What about non-c/s envroments (I mean without a database server) ? Second I very much like the idea of having both large datasets in the back-end as the front end: The back-end for transaction purposes, referential integrity, security, the front end for OLAP and reporting purposes (this won't burden the database server in processing trancactions, minimizing concurrency problems). So IMO they're not mutual exclusive. As I said before in a previous conversation, replication of data is a powerfull feature (if possible in your environment).

>>A Fully OOP environment where the UI is indeed the most important one.
>
>VB 7 is going to have this. However, most OO principles can be employed anyway in VB. And, if you have liened in the way of web development, the OO benefits in UI development are moot..

As you said in this thread, we cannot wait for enhancements which are already available in other environments. As we both don't know what VFP has to offer in the next version, I don't draw conclusions on future enhancements. As for the benefits of OO in UI development I don't agree: Much of my personal framework as other commercial frameworks rely on inheritance. Without inheritance I probably would not program in VFP.

>
>>A rich data centric language including it's own DDL and DML.
>
>Again, in C/S development, this is also a moot point.

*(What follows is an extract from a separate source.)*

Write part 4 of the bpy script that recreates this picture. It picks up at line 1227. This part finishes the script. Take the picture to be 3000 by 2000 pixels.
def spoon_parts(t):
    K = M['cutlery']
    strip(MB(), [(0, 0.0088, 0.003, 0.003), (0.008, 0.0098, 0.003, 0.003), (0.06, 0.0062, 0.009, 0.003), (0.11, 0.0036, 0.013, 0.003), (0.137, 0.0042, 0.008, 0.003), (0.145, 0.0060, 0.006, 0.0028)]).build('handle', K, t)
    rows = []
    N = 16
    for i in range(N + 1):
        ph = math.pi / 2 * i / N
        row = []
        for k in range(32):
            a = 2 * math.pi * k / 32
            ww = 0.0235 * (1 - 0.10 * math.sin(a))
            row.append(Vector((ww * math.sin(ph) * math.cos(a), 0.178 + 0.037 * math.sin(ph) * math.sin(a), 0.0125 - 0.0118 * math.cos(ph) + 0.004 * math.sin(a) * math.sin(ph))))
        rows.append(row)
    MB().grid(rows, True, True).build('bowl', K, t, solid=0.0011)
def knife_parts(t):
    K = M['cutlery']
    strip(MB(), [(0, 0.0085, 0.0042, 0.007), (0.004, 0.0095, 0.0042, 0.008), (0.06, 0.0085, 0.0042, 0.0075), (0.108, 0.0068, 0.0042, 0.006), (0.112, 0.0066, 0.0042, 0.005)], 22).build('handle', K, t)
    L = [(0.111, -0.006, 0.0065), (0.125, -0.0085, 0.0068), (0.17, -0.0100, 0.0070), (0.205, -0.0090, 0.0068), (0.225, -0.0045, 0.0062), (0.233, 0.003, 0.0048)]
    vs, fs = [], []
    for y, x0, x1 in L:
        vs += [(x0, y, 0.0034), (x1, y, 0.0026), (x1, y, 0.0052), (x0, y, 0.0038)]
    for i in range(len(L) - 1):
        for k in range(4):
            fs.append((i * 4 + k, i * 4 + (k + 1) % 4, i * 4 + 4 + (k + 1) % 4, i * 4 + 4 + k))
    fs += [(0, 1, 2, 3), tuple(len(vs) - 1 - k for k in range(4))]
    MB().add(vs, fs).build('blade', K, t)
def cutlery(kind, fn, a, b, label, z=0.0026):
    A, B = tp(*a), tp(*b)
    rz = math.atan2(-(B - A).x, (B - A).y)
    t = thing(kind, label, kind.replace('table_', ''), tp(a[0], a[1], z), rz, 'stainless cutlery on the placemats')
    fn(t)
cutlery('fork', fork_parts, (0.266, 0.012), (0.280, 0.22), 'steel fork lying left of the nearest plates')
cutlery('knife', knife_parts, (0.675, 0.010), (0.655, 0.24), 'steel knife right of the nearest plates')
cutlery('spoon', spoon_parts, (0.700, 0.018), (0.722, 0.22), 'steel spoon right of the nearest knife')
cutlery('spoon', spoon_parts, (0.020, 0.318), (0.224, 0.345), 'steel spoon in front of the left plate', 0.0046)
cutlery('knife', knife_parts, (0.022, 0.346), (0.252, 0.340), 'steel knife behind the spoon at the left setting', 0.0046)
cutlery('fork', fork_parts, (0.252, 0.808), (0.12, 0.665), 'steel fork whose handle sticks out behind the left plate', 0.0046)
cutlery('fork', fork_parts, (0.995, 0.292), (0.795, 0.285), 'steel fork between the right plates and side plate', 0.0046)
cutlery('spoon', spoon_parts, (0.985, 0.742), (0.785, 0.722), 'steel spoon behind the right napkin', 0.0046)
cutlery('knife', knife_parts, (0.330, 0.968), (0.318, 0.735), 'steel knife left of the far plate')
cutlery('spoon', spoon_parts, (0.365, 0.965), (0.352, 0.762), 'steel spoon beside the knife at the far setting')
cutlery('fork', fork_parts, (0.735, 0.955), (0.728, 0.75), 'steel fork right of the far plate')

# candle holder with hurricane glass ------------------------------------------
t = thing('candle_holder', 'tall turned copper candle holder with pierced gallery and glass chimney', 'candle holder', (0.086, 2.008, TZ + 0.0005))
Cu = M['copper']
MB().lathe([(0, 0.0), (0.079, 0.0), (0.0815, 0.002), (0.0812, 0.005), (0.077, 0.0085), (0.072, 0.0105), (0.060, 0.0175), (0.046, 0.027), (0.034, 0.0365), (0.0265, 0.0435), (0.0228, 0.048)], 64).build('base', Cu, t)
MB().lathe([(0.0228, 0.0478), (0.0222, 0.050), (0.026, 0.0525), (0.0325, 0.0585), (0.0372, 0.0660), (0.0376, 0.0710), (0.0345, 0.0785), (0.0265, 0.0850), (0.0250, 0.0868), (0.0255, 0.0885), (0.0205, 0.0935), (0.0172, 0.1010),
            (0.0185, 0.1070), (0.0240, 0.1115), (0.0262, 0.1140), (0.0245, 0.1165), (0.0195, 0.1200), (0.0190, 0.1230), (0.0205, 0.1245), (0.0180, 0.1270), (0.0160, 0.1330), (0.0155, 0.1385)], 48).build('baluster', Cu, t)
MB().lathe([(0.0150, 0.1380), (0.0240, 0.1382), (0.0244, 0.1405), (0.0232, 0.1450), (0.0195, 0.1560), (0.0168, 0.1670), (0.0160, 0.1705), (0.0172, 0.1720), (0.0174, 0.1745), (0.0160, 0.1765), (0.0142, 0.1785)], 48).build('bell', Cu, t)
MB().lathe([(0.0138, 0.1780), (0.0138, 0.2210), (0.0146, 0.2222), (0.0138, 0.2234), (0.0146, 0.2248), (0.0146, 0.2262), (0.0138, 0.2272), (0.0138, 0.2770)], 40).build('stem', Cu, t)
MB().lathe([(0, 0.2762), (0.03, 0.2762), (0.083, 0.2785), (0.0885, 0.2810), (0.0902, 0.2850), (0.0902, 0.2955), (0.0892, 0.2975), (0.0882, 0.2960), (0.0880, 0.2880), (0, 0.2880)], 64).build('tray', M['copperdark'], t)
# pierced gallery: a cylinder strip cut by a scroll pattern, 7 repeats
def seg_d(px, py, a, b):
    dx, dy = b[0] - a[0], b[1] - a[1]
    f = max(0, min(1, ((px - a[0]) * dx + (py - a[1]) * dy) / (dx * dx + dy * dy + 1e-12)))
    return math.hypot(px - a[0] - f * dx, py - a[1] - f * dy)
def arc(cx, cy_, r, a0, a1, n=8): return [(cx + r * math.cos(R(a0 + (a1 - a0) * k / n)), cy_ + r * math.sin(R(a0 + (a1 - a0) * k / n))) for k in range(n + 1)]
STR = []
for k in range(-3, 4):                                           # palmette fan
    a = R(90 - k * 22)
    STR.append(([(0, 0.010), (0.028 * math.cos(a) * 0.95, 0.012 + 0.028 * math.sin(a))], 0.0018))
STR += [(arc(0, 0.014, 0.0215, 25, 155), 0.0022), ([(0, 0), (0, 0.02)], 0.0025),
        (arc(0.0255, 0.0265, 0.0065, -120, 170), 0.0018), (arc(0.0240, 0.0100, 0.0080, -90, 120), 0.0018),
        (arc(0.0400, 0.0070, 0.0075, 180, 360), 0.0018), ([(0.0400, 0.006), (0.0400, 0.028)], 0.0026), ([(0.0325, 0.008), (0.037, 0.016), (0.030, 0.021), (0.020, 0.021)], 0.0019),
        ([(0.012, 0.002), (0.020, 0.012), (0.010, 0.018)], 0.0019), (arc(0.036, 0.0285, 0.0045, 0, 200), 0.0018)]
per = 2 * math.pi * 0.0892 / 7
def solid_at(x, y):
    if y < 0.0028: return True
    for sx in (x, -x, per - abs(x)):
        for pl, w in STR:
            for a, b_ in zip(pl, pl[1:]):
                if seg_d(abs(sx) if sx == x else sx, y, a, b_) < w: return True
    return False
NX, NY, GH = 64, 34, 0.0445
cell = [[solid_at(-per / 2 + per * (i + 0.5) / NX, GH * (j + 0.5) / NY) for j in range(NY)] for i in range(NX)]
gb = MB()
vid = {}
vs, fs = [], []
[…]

See notes above. IMO C/S and VFP specific data centric commands are not mutual exclusive.

>With all of that in mind, VFP is only decisively better when talking about single tier applications

>There are some advantages when discussing two tier applications/Client/Server applications.

>In three tier/N-Tier scenarios, the advantages are miniscule at best...

Could you explain this a bit more. I don't understand why VFP's data centric language cannot play an important role in any layer of a N-tier approach.